October 28, 2010

For brewer, it was a wonderful life

Jim Killeen, left, with wife, Tina, on their backyard deck in August.
Union Leader Correspondent

 — When Jim Killeen decided to leave the corporate world and launch a microbrewery, he had already latched on to something that the rest of the world was about to discover: tinkering with beer is fun.
And for short time in the late 1990s, Killeen lived a wonderful life as meister
 of his own brewing company, the Old Nutfield Brewing Company, a 25-barrel brewery in a retrofitted shoe factory on Manchester Road. The business lasted until Killeen’s plans to expand the business and build a bigger factory fizzled. 
Killeen, 55, died Monday while jogging. Yesterday his sons, Jonathan and James, talked a little bit about their dad, his big dreams and the legacy he left behind. 
“Fortunately our mom kept copious scrapbooks on everything about the brewery,” said James Killeen, flipping through one of the three large volumes featuring a Coloniallooking nut tree growing in fertile Derry farmland on the cover.
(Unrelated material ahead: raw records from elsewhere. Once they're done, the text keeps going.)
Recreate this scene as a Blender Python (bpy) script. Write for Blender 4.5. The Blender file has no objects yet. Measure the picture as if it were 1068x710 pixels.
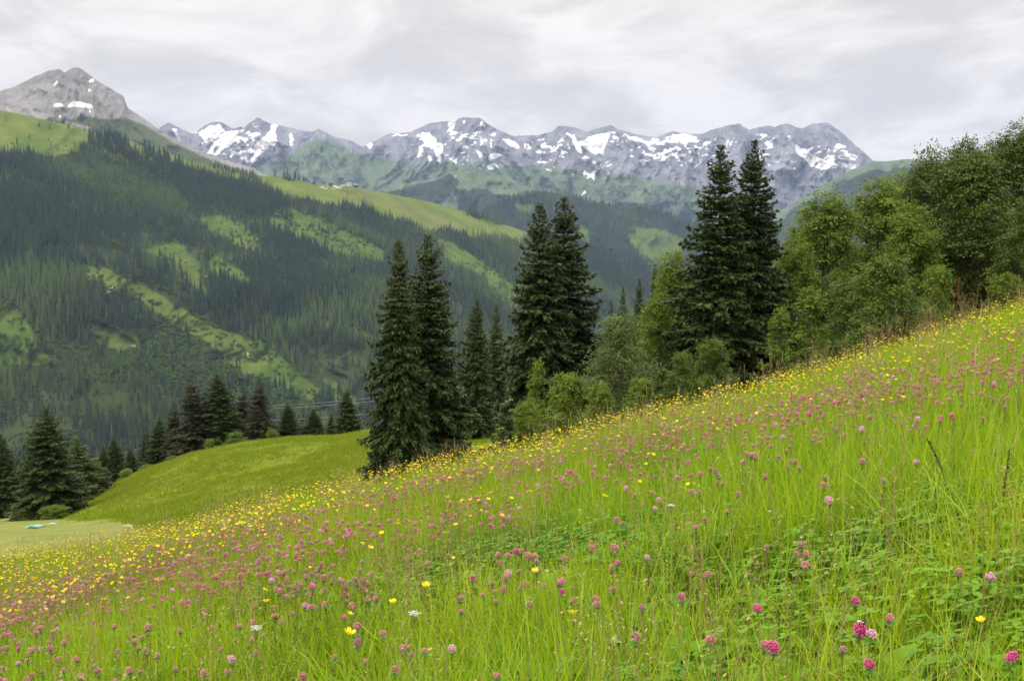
import bpy, math, random
import numpy as np
from mathutils import Vector, Matrix

R = random.Random(7)
G = np.random.default_rng(7)
sc = bpy.context.scene
COL = sc.collection

# ------------------------------------------------------------------ camera model (photo 1068 x 710)
F, TH = 1145.0, math.radians(6.48)
CT, ST = math.cos(TH), math.sin(TH)

def ray(px, py):
    """photo pixel -> (x/y, z/y) of the sight line in the world"""
    u = (np.asarray(px, float) - 534) / F
    v = (355 - np.asarray(py, float)) / F
    dy = CT + v * ST
    return u / dy, (-ST + v * CT) / dy

def P(px, py, Y):
    t, s = ray(px, py)
    Y = np.asarray(Y, float)
    return np.stack(np.broadcast_arrays(t * Y, Y, s * Y), -1)

# ------------------------------------------------------------------ noise
_PERM = np.random.default_rng(11).permutation(512)
_VAL = np.random.default_rng(12).random(512) * 2 - 1

def vnoise(x, y):
    xi = np.floor(x).astype(int); yi = np.floor(y).astype(int)
    fx = x - xi; fy = y - yi
    fx = fx * fx * fx * (fx * (fx * 6 - 15) + 10); fy = fy * fy * fy * (fy * (fy * 6 - 15) + 10)
    h = lambda a, b: _VAL[(_PERM[(a % 512)] + b * 57) % 512]
    a = h(xi, yi); b = h(xi + 1, yi); c = h(xi, yi + 1); d = h(xi + 1, yi + 1)
    return (a * (1 - fx) + b * fx) * (1 - fy) + (c * (1 - fx) + d * fx) * fy

def fbm(x, y, o=4, gain=0.5):
    s = 0; a = 1; n = 0
    for k in range(o):
        s = s + a * vnoise(x * 2 ** k + 17.3 * k, y * 2 ** k - 9.1 * k); n += a; a *= gain
    return s / n

def ridged(x, y, o=4, gain=0.55):
    s = 0; a = 1; n = 0
    for k in range(o):
        s = s + a * (1 - 2 * np.abs(vnoise(x * 2 ** k + 31.7 * k, y * 2 ** k + 5.3 * k))); n += a; a *= gain
    return s / n

def sstep(a, b, x):
    t = np.clip((x - a) / (b - a), 0, 1)
    return t * t * (3 - 2 * t)

def inpoly(px, py, poly):
    ins = np.zeros(np.shape(px), bool)
    n = len(poly)
    for i in range(n):
        x1, y1 = poly[i]; x2, y2 = poly[(i + 1) % n]
        c = (y1 > py) != (y2 > py)
        xs = (x2 - x1) * (py - y1) / ((y2 - y1) if y2 != y1 else 1e-9) + x1
        ins ^= c & (px < xs)
    return ins

def interp(lst, x):
    return np.interp(x, [a for a, b in lst], [b for a, b in lst])

# ------------------------------------------------------------------ mesh + object helpers
def mesh(name, V, faces, mats=(), smooth=False, attrs=None, mi=None):
    """V (n,3); faces: array (m,3|4) or list of such arrays"""
    V = np.asarray(V, np.float32)
    if isinstance(faces, np.ndarray): faces = [faces]
    faces = [np.asarray(f, np.int32) for f in faces if len(f)]
    me = bpy.data.meshes.new(name)
    me.vertices.add(len(V)); me.vertices.foreach_set('co', V.ravel())
    if faces:
        idx = np.concatenate([f.ravel() for f in faces])
        tot = np.concatenate([np.full(len(f), f.shape[1], np.int32) for f in faces])
        me.loops.add(len(idx)); me.loops.foreach_set('vertex_index', idx)
        me.polygons.add(len(tot))
        me.polygons.foreach_set('loop_start', np.concatenate([[0], np.cumsum(tot)[:-1]]).astype(np.int32))
        me.polygons.foreach_set('loop_total', tot)
        if smooth: me.polygons.foreach_set('use_smooth', np.ones(len(tot), bool))
        if mi is not None: me.polygons.foreach_set('material_index', np.asarray(mi, np.int32))
    for m in mats: me.materials.append(m)
    for k, a in (attrs or {}).items():
        at = me.attributes.new(k, 'FLOAT', 'POINT'); at.data.foreach_set('value', np.asarray(a, np.float32).ravel())
    me.update(calc_edges=True)
    return me

def obj(name, me, parent=None, loc=(0, 0, 0), rz=0, scale=(1, 1, 1), link=True):
    o = bpy.data.objects.new(name, me)
    o.location = loc; o.rotation_euler = (0, 0, rz); o.scale = scale
    if parent: o.parent = parent
    if link: COL.objects.link(o)
    return o

def tag(o, label=None, cat=None, group=None, kind=None):
    if label: o['label'] = label
    if cat: o['category'] = cat
    if group: o['group'] = group
    if kind: o['kind'] = kind
    return o

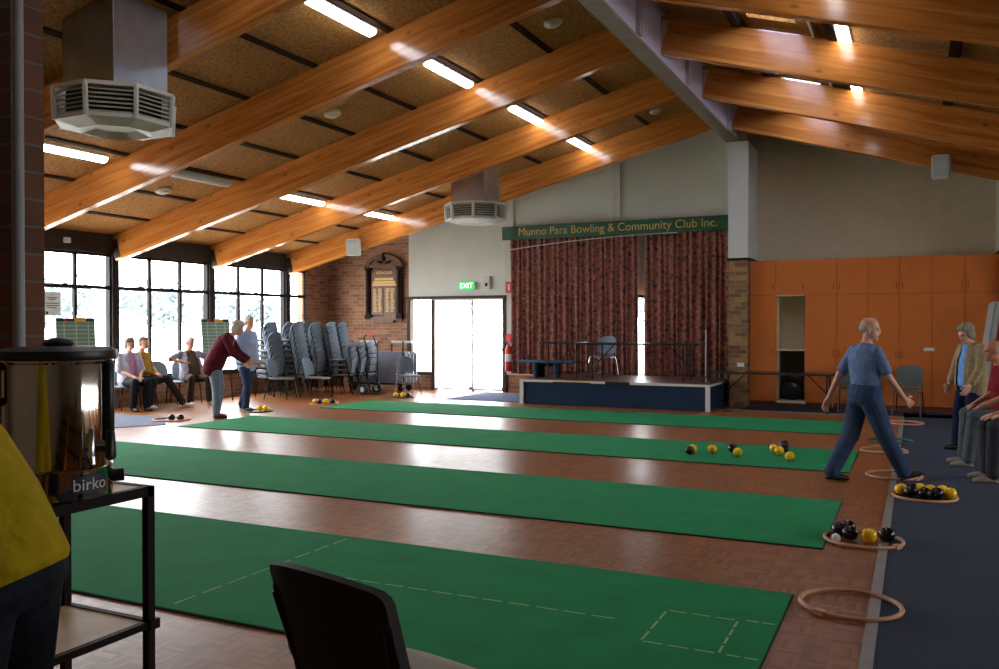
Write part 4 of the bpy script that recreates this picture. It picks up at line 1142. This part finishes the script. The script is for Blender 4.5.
    def kid(name, mb, mt, it=5, voxel=None, cut=None, label=None):
        me = remesh(mb, voxel or vox, it, name)
        if cut:
            bm = bmesh.new(); bm.from_mesh(me)
            bmesh.ops.delete(bm, geom=[f for f in bm.faces if cut(f.calc_center_median())], context='FACES'); bm.to_mesh(me); bm.free()
            me.polygons.foreach_set('use_smooth', [True]*len(me.polygons))
        me.materials.clear(); me.materials.append(mt)
        k = bpy.data.objects.new(name, me); COL.objects.link(k); k.parent = root
        if label: k['label'] = label
        return k
    def sleeve(mb, g, frac):
        for s in 'LR':
            S_, E_2, W_2 = J['S'+s], J['E'+s], J['W'+s]
            mb.capsule(lerp(C, S_, .55), S_-V((0, 0, .012)), .072+g, .052+g)
            if frac <= 1: mb.capsule(S_, lerp(S_, E_2, frac), .054+g, .056+g)
            else:
                mb.capsule(S_, E_2, .055+g, .046+g); mb.capsule(E_2, lerp(E_2, W_2, frac-1), .046+g, .036+g)
    # --- shirt
    sb = MB(); torso(sb, .014, False, c.get('hem', .0)); sleeve(sb, .006, c.get('sleeve', .7))
    kid('shirt', sb, c['shirt'], 9)
    if 'cardigan' in c:
        cb = MB(); torso(cb, .034, False, c.get('chem', .08)); sleeve(cb, .017, c.get('csleeve', 1.85))
        open_ = c.get('open', .055)
        def cut(p):
            # open down the front
            t = max(0, min(1, (p-P).dot((C-P).normalized())/(C-P).length)); ax = lerp(P, C, t); fwd = sh.cross((C-P).normalized())
            side = (p-ax).dot(sh); return (p-ax).dot(fwd) > .04 and abs(side) < open_*(1.0 if p.z < C.z else .8)
        kid('cardigan', cb, c['cardigan'], 5, None, cut)
    # --- trousers
    tb = MB()
    sp0 = (W-P).normalized()
    S = []
    tk = c.get('tuck', 0)
    for p, a, e in ((P+sp0*.10, .166*fat+tk, .122*fat+tk), (P, .182*fat+tk, .134*fat+tk), (P-sp0*.08, .17*fat+tk, .125*fat+tk), (P-sp0*.12, .12, .09)):
        fwd = hp.cross(sp0).normalized(); S.append((p, hp*a, fwd*e))
    tb.loft(S, 20)
    for s in 'LR':
        A = J['A'+s]; K = J['K'+s]
        lg = c.get('leg', 1.08); tb.capsule(J['H'+s]-V((0, 0, .02)), K, .1*fat**.5*lg, .076*lg); tb.capsule(K, lerp(K, A, .97), .074*lg, .066*lg)
    kid('trousers', tb, c['trousers'])
    if 'belt' in c:
        fwd = hp.cross(sp0).normalized(); g = .012
        MB().loft([(P+sp0*z, hp*(.166*fat+g), fwd*(.122*fat+g)) for z in (.075, .11)], 24, None, False).build('belt', c['belt'], root)
    if 'pocket' in c: pass
    # --- shoes
    for s in 'LR':
        A = J['A'+s]; fd = J.get('f'+s, V((1, 0, 0))).normalized(); sd = UP.cross(fd).normalized(); fu = fd.cross(sd)
        if fu.z < 0: fu = -fu
        q = MB()
        q.ell(A+fd*.0-fu*.03, fd*.05, sd*.042, fu*.052); q.ell(A+fd*.075-fu*.05, fd*.1, sd*.046, fu*.036); q.ell(A+fd*.14-fu*.056, fd*.05, sd*.044, fu*.028)
        q.capsule(A-fd*.035-fu*.07, A+fd*.15-fu*.07, .036, .038, 14, None, (fu, .35))
        kid('shoe', q, c['shoe'], 3, .008)
    # --- hair
    hm = c.get('hairstyle', 'short')
    h = MB()
    if hm == 'short':
        h.ell(HP(-.03, 0, .05), hs*.08, hf*.09, hu*.086); h.ell(HP(-.055, 0, .0), hs*.076, hf*.06, hu*.08); h.ell(HP(.02, 0, .095), hs*.06, hf*.06, hu*.035)
    elif hm == 'full':
        h.ell(HP(-.035, 0, .055), hs*.094, hf*.1, hu*.088); h.ell(HP(-.05, 0, -.02), hs*.09, hf*.07, hu*.1)
        for s in (-1, 1): h.ell(HP(-.012, s*.068, .0), hs*.024, hf*.05, hu*.075); h.ell(HP(.035, s*.045, .08), hs*.035, hf*.045, hu*.04)
        h.ell(HP(.04, 0, .088), hs*.05, hf*.048, hu*.034); h.ell(HP(-.02, .03, .12), hs*.05, hf*.06, hu*.03)
    elif hm == 'bald':
        for s in (-1, 1): h.ell(HP(-.03, s*.066, .005), hs*.016, hf*.045, hu*.035)
        h.ell(HP(-.068, 0, .01), hs*.066, hf*.042, hu*.056)
    kid('hair', h, c['hair'], 3, .009)
    if c.get('glasses'):
        g = MB()
        for s in (-1, 1):
            g.tube([HP(.096, s*.032, 0)+hs*.024*math.cos(2*PI*i/14)+hu*.018*math.sin(2*PI*i/14) for i in range(14)], .003, 5, None, True)
            g.tube([HP(.092, s*.056, .004), HP(.0, s*.082, .004)], .003, 5)
        g.tube([HP(.098, -.01, .004), HP(.098, .01, .004)], .003, 5)
        g.build('glasses', M['black'], root)
    return root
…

Inside the protective plastic sleeves are hundreds of yellowed clippings that track Killeen’s success as a hometown brewer of award-winning beer. 
He settles on a page featuring an editorial cartoon of Sen. Bob Dole, whose face replaced the Old Man of the Mountain, a beer truck ambling down a road in the distance. 
“That was probably one of the best stories,” said James Killeen, relaying how a planned campaign stop in 1996 by the Republican Presidential hopeful was canceled after Dole’s campaign found out that Killeen had a beer called Old Man Ale. Dole, then 72, had been taking heat for being a geriatric candidate. But when word got out about the reason behind the Derry stop being cancelled, Dole quickly reversed himself and showed up to the Nutfield plant, creating national buzz about the brewery. 
“Before the brewery, our dad worked at Lockheed Martin and was on the road a lot. He really wanted to be closer to home, and to us,” said James Killeen. “It all started with a home brew kit.” 
Dave LeFrancois, a former attorney who now presides as a judge at Candia District Court, represented Killeen when he set up the company. 
“He basically built the brewery from scratch and he made a real go of it,” said LeFrancois. “It’s just a tough business to break into — there’s a lot of competition, but he put his heart and soul into it.” 
Few know that better than Alan Pugsley, master brewer for Portland, Maine-based Shipyard Brewing Company, which eventually took over Nutfield as a contract brewery. Although original Nutfield brews still exist and are rolled out for special tastings, the only product still sold commercially is Old Nutfield Root Beer. Every Tuesday, Killeen would make the trip to Portland to pick up his 25 weekly kegs of the soda, which he distributed to restaurants around New England. 
Killeen and Pugsley met in 1993 at a craft brewers conference in New Orleans, eventually becoming business associates and longtime friends. 
“Normally every Tuesday I’d see Jim at Shipyard, and we’d sort of wave to one another — we rarely had time to catch up. But three weeks ago we were a little late on production. I bumped into him in the hall and told him he might have to wait a bit for his kegs,” said Pugsley. 
A short time later he saw Killeen waiting inside his truck in the pouring rain, “so I went out, jumped in the passenger seat and we proceeded to have a wonderful talk for the better part of an hour, visiting the old days and taking about the future, just catching up on life,” Pugsley said. “Looking back on it now, it’s hard not to think that it wasn’t such a random thing.” 
Killeen’s main business partner in all things was his wife of 32 years, Tina. 
“They met when they were little kids, like 10 years old,” said Jonathan Killeen. “I think the biggest testament to them is that they managed to work together as a team and stay married, and remain in love. My parents had something special.” 
The couple had just returned from a birthday vacation — Jim Killeen turned 55 on Oct. 7, the day they set out for a trip to Marco Island in Florida. 
“It was the first vacation, just the two of them, that they’d had in years,” said James Killeen. 
The brothers said they aren’t sure what’s next for the Nutfield Root Beer Soda Company, but for now they want to keep it going. 
“It was important to dad,” said Jonathan. “And it’s a terrific root beer. It’s sold exclusively in a lot of restaurant chains, including Wild Willys, and it’s the root beer associated with www.rootbeerkegs. com, something our dad worked out with a kid from Harvard who wanted to try to get underage drinkers and college kids to get in the habit of buying kegs of root beer instead of beer.” 
Given the family legacy, and their large Irish-Catholic family, the brothers figure Friday’s funeral service for their dad will be more a celebration of a life well lived. 
“His favorite saying was ‘It’s a Wonderful Life,’ the title of his favorite movie. I’m pretty sure the root beer will be flowing Friday, minus the root,” said James Killeen.